The former England manager Phil Neville had been charged with leading Team GB at the Games and then the Lionesses into a home Euros in 2021 but with both tournaments delayed he cut his time short. He was still expected to be unveiled as Team GB manager but when David Beckham’s Inter Miami came calling he shifted his attentions. The FA turned to Norway’s former Olympic champion, European champion and World Cup winner Hege Riise, who they had employed as a temporary assistant coach.

Preparations have been complicated. Team GB have not played a competitive or friendly fixture for nine years. The world player of the year Lucy Bronze put a kind spin on it, joking that they were undefeated in nine years, but the reality is that while 19 of the 22 players heading to Tokyo are England internationals, England have played only three times in 2021. Contrast this with the preparations of the world champions, the US, who have played 12 games in 2021 as they gear up for the Games. The World Cup runners-up, the Netherlands, and bronze medallists Sweden, have played six times each. Team GB group opponents Japan, Canada and Chile have played five, seven and four times respectively.

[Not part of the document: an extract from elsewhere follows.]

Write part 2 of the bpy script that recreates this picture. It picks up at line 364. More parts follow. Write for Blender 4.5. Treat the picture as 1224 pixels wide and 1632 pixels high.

It has been confirmed that the four reserve players that each of the 12 teams is taking to Tokyo will be able to be included in match day squads. The addition of the four extra players will be welcome, however Team GB’s decision to pack the reserve list with young players — albeit very talented ones who could have staked a legitimate claim for an outright squad place — now looks to have been a mistake, with players such as Arsenal midfielder Jordan Nobbs, Chelsea forward Beth England and Manchester City full-back Alex Greenwood having missed out on the 18-player squad and youth favoured to travel as reserves for some much-needed tournament experience.

Despite all this, there will be optimism and hope. Team GB’s group is tough but with eight of the 12 teams progressing a win against Chile in their opening fixture will put them in a good position. Japan followed on Saturday before today’s encounter with Canada.

Most eyes will be on Group G, where the US will play Sweden, who knocked them out at the quarter-final stage in 2016, and Australia and New Zealand.

Team GB will need a heavy helping of the luck that has eluded them in the last two years and need things to click quickly but there is the talent in the squad to do something special. Equally, if things fall flat, the effect of the last year and half on preparations can not be overlooked.